REQUIRED WORK.
The lines from the top of the material through the line with "PI = math.pi" are to be set down exactly. Leave the pictures out.

————

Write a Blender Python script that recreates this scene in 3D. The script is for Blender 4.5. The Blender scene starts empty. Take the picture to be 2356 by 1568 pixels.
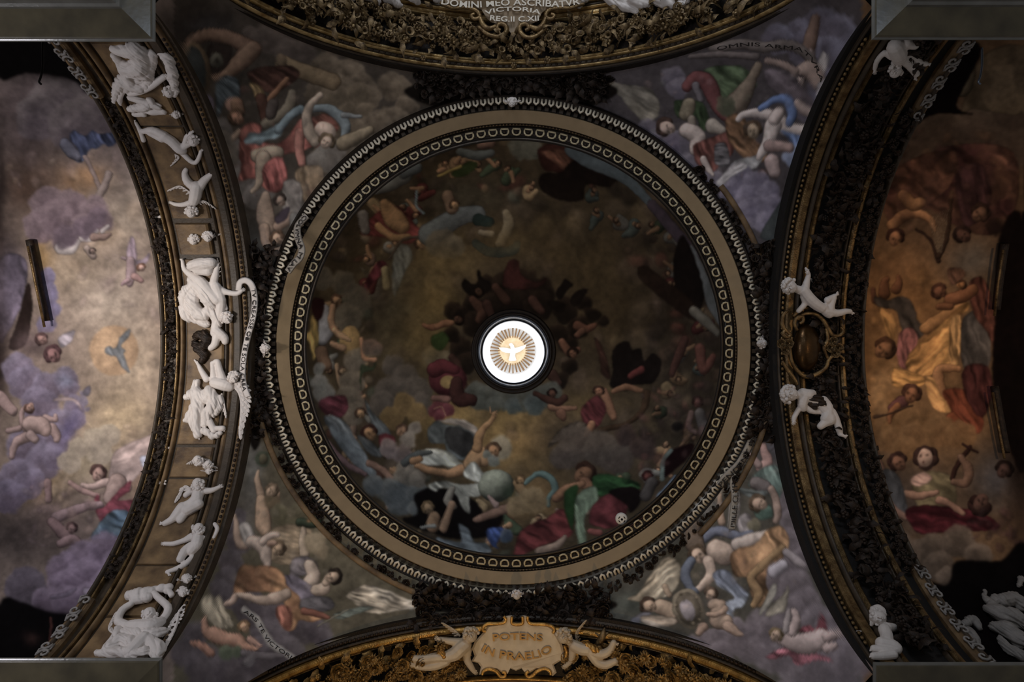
import bpy, math, random
import numpy as np
from mathutils import Vector, Matrix
R = random.Random(7)
C = bpy.context.scene.collection
F = 1600.0; CX, CY = 1178.0, 784.0; H0 = 1.6        # focal length in px of the 2356x1568 frame, principal point, eye height
PI = math.pi

# ---------------------------------------------------------------- camera, world, lights, exposure
cam = bpy.data.cameras.new('camera'); co = bpy.data.objects.new('camera', cam); C.objects.link(co)
co.location = (0, 0, H0); co.rotation_euler = (0, PI, 0)
cam.sensor_width = 36; cam.lens = 36*F/2356; cam.clip_start = .05; cam.clip_end = 100
bpy.context.scene.camera = co
wd = bpy.data.worlds.new('world'); bpy.context.scene.world = wd; wd.use_nodes = True
bg = wd.node_tree.nodes['Background']; bg.inputs[0].default_value = (.90, .85, .82, 1); bg.inputs[1].default_value = .15
vs = bpy.context.scene.view_settings
vs.view_transform = 'Standard'; vs.look = 'None'; vs.exposure = 0; vs.gamma = 1; vs.use_curve_mapping = False

def area(name, loc, target, size, power, col):
    l = bpy.data.lights.new(name, 'AREA'); l.shape = 'RECTANGLE'; l.size = size[0]; l.size_y = size[1]; l.energy = power; l.color = col
    o = bpy.data.objects.new(name, l); C.objects.link(o); o.location = loc
    o.rotation_euler = (Vector(target)-Vector(loc)).to_track_quat('-Z', 'Y').to_euler(); return o
def spot(name, loc, target, power, col, ang, blend=1.0, rad=.25):
    l = bpy.data.lights.new(name, 'SPOT'); l.energy = power; l.color = col; l.spot_size = math.radians(ang); l.spot_blend = blend; l.shadow_soft_size = rad
    o = bpy.data.objects.new(name, l); C.objects.link(o); o.location = loc
    o.rotation_euler = (Vector(target)-Vector(loc)).to_track_quat('-Z', 'Y').to_euler(); return o
area('nave_window_light', (0, 13, 7), (0, 0, 14), (4, 2.5), 400, (.84, .90, 1.0))
area('left_transept_window', (11, 0, 4.5), (4.5, 0, 14), (2, 2), 260, (.95, .93, 1.0))
for sg in (-1, 1): area('cornice_glint_fill', (sg*3.7, 6.7, .2), (sg*3.7, 6.7, 9), (1.3, 1.3), 75, (.72, .84, 1.0))  # added low panels, placed to mirror a bluish glint in the upper cornices
spot('left_vault_floodlight', (8.6, -.6, 6.0), (7.6, .15, 15), 2300, (1.0, .90, .80), 50)
spot('right_vault_floodlight', (-9.4, -.3, 6.0), (-8.6, -.2, 15), 420, (1.0, .66, .36), 66)
spot('altar_arch_floodlight', (-.2, -8.6, 5.5), (0, -5.6, 14.5), 700, (1.0, .66, .30), 80)
spot('left_arch_floodlight', (8.0, -1.0, 3.0), (5.6, -.3, 14.5), 240, (.92, .90, 1.0), 66)

# ---------------------------------------------------------------- geometry maths
def P(px, py, d): return (-(px-CX)*d/F, (CY-py)*d/F, d+H0)
AC, AR = 8.61, 4.69                                   # arch centre height above the eye, arch radius
def d_arch(a, rad=AR):
    k = 1+a*a; return (AC+math.sqrt(max(0, AC*AC-k*(AC*AC-rad*rad))))/k
def dLR(px, py): return d_arch((CY-py)/F)             # soffit of the left / right arches
def dTB(px, py): return d_arch((px-CX)/F)             # soffit of the top / bottom arches
VR = 5.0
def dV(px, py): return d_arch((CY-py)/F, VR)          # transept vaults
def dPen(px, py):
    a2 = ((px-CX)/F)**2+((py-CY)/F)**2; k = 1+a2
    return (9.03+math.sqrt(max(0, 81.54-k*35.24)))/k
def cen(d):
    t = (d-14)/4.3; px = 1181.5; py = 799+9*t
    return -(px-CX)*d/F, (CY-py)*d/F

# ---------------------------------------------------------------- materials
def nt(name):
    m = bpy.data.materials.new(name); m.use_nodes = True; return m, m.node_tree.nodes, m.node_tree.links, m.node_tree.nodes['Principled BSDF']
def srgb(c):
    return tuple(((v/255)/12.92 if v/255 <= .04045 else ((v/255+.055)/1.055)**2.4) for v in c)
def mat(name, c, rough=.6, metal=0, scale=6, var=.35, bump=.25, c2=None, spec=.5, emit=None, es=1):
    m, n, l, b = nt(name)
    b.inputs['Roughness'].default_value = rough; b.inputs['Metallic'].default_value = metal
    b.inputs['Specular IOR Level'].default_value = spec
    tc = n.new('ShaderNodeTexCoord'); no = n.new('ShaderNodeTexNoise'); no.inputs['Scale'].default_value = scale; no.inputs['Detail'].default_value = 6
    l.new(tc.outputs['Object'], no.inputs['Vector'])
    cr = n.new('ShaderNodeValToRGB'); cr.color_ramp.elements[0].position = .3; cr.color_ramp.elements[1].position = .7
    c = srgb(c); c2 = srgb(c2) if c2 else tuple(v*(1-var) for v in c)
    cr.color_ramp.elements[0].color = (*c2, 1); cr.color_ramp.elements[1].color = (*c, 1)
    l.new(no.outputs['Fac'], cr.inputs[0]); l.new(cr.outputs[0], b.inputs['Base Color'])
    if bump:
        n2 = n.new('ShaderNodeTexNoise'); n2.inputs['Scale'].default_value = scale*5; n2.inputs['Detail'].default_value = 4
        l.new(tc.outputs['Object'], n2.inputs['Vector'])
        bp = n.new('ShaderNodeBump'); bp.inputs['Strength'].default_value = bump; bp.inputs['Distance'].default_value = .02
        l.new(n2.outputs['Fac'], bp.inputs['Height']); l.new(bp.outputs[0], b.inputs['Normal'])
    if emit:
        b.inputs['Emission Color'].default_value = (*srgb(emit), 1); b.inputs['Emission Strength'].default_value = es
    return m
M = {}
M['stucco'] = mat('white_stucco', (222, 214, 208), .65, 0, 8, .12, .12)
M['stucco_grey'] = mat('grey_stucco', (150, 145, 140), .7, 0, 8, .3, .3)
M['stucco_mid'] = mat('aged_stucco', (190, 180, 166), .7, 0, 8, .3, .2)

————

CORRECT RESULT.
Write a Blender Python script that recreates this scene in 3D. The script is for Blender 4.5. The Blender scene starts empty. Take the picture to be 2356 by 1568 pixels.
import bpy, math, random
import numpy as np
from mathutils import Vector, Matrix
R = random.Random(7)
C = bpy.context.scene.collection
F = 1600.0; CX, CY = 1178.0, 784.0; H0 = 1.6        # focal length in px of the 2356x1568 frame, principal point, eye height
PI = math.pi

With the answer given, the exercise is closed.